Now we can generate those weird numbers for the V4L2 functions we are going to invoke on the driver:

    # V4L2 stuff for accessing the tuner driver
    _VIDIOC_G_TUNER     = _IOWR('V', 29, 84)
    _VIDIOC_G_AUDIO     = _IOR ('V', 33, 52)
    _VIDIOC_S_AUDIO     = _IOW ('V', 34, 52)
    _VIDIOC_G_FREQUENCY = _IOWR('V', 56, 44)
    _VIDIOC_S_FREQUENCY = _IOW ('V', 57, 44)
    _VIDIOC_G_CTRL      = _IOWR('V', 27, 8)
    _VIDIOC_S_CTRL      = _IOWR('V', 28, 8)
 
    # user-class control IDs defined by V4L2
    _V4L2_CTRL_CLASS_USER = 0x00980000
    _V4L2_CID_BASE        = _V4L2_CTRL_CLASS_USER | 0x900
    _V4L2_CID_AUDIO_MUTE  = _V4L2_CID_BASE + 9

And last, let's define some numbers for working with the mixer device:

    # mixer control constants
    _SOUND_MIXER_FMRADIO         = 0x06
    _SOUND_MIXER_READ            = 0x80044D00
    _SOUND_MIXER_WRITE           = 0xC0044D00

Opening the device

You gain access to the radio driver by opening the /dev/radio device. Since you need a system FD instead of a native Python FD, we use os.open instead of the built-in function open:

    radio_fd = os.open("/dev/radio", os.O_RDONLY)

If there's no tuner chip available (for example, if you run this code on the 770 or the N810), this line will throw an OSError. Don't forget to catch it.

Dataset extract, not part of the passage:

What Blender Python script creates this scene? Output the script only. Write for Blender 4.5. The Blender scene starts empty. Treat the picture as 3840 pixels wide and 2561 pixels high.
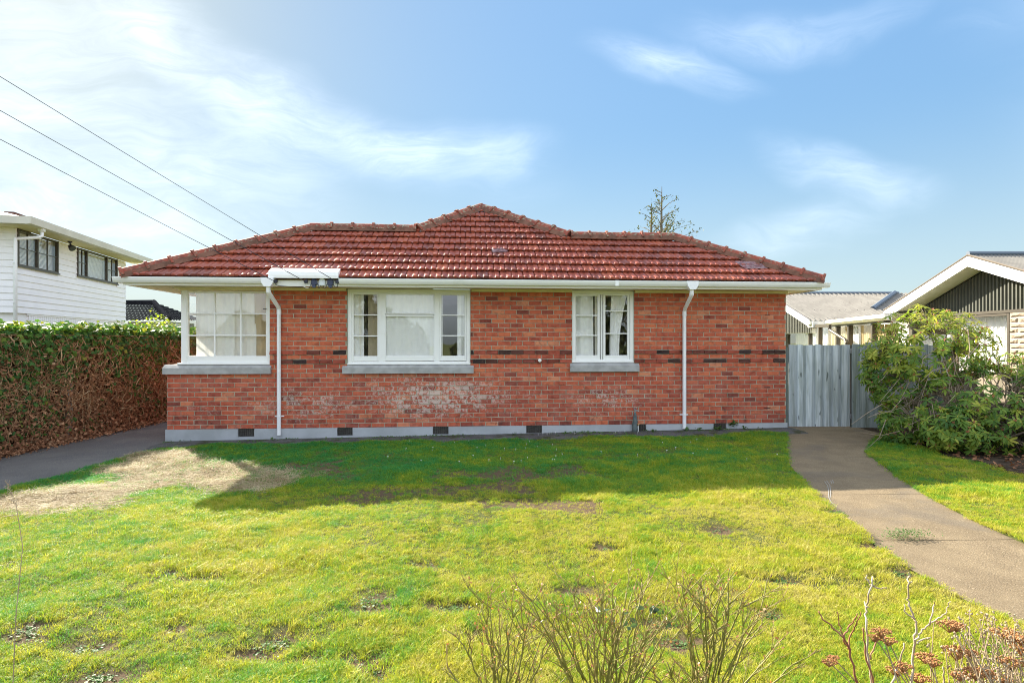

Retrieving information about the FM tuner

Now it's time to talk to the FM tuner. We do this by placing an ioctl call on the device. ioctl calls consist of a number (those we have defined above), and some argument. The argument is a pointer for passing a C structure to the driver. The driver may read from this structure or write into it.

A C structure can be built in Python with the struct module. Because the following ioctl call only retrieves information from the driver, we may provide an empty structure of the right size, like this:

    info = struct.pack("84x")

Let's place the ioctl call, and retrieve the results. For unpacking the structure, we have to provide the correct format string (see help(struct) for details):

    data = ioctl(radio_fd, _VIDIOC_G_TUNER, info)
 
    # unpack the C struct
    fields = struct.unpack("L32sLLLLLLll4L", data)    
    tuner_index = fields[0]
    tuner_name = fields[1]
    tuner_type = fields[2]
    capability = fields[3]
    rangelow = fields[4]
    rangehigh = fields[5]
    rxsubchans = fields[6]
    audmode = fields[7]
    signal = fields[8]
    afc = fields[9]

We should save the tuner_index and tuner_name for later, because this is how we address that particular tuner.

Setting the frequency

Next, we are going to tune into a radio station. For this, we have to set a frequency on the tuner. This is done by the V4L2 _VIDIOC_G_FREQUENCY ioctl invokation.

But a word of warning first: the driver does not take the frequency in kHz. You have to multiply your value with a constant factor first. The factor is either 0.016 or 16, depending on the device driver. On the N800, it is 16:

    FREQ_FACTOR = 16

We are going to tune into 107.6 MHz now:

    freq = 107600 * FREQ_FACTOR

Set up the C structure to pass to the driver:

    data = struct.pack("LLL8L", tuner_index, tuner_type, freq, 0, 0, 0, 0, 0, 0, 0, 0)

Pass it to the driver:

    ioctl(radio_fd, _VIDIOC_S_FREQUENCY, data)

Unmuting the tuner and setting the volume

You still do not hear anything from the radio. This is because the tuner is muted and its volume is set to 0. Let's change this:

Unmuting is easy:

    data = struct.pack("Ll", _V4L2_CID_AUDIO_MUTE, 0)
    ioctl(radio_fd, _VIDIOC_S_CTRL, data)

Changing the volume requires us to open the mixer device:

    mixer_fd = os.open("/dev/mixer", os.O_RDONLY)

Now we can set the volume for the left and right speaker:

    left_volume = 50
    right_volume = 50

... and send it to the driver:

    data = struct.pack("bb", left_volume, right_volume)
    ioctl(mixer, _SOUND_MIXER_WRITE | _SOUND_MIXER_FMRADIO, data)

Do not forget to close the mixer device after this:

    os.close(mixer_fd)

Now you can listen to the radio.

Cleaning up

When you have finished listening to the radio, you should clean up and close the device again.

It's important to mute the radio, or you will hear it forever.

    data = struct.pack("Ll", _V4L2_CID_AUDIO_MUTE, 1)
    ioctl(radio_fd, _VIDIOC_S_CTRL, data)

And don't forget to close the device:

    os.close(radio_fd)

Code ready for use

There is a pure Python module available for controlling the FM tuner. It is based on the information here. You can get it from the PyFMRadio project page.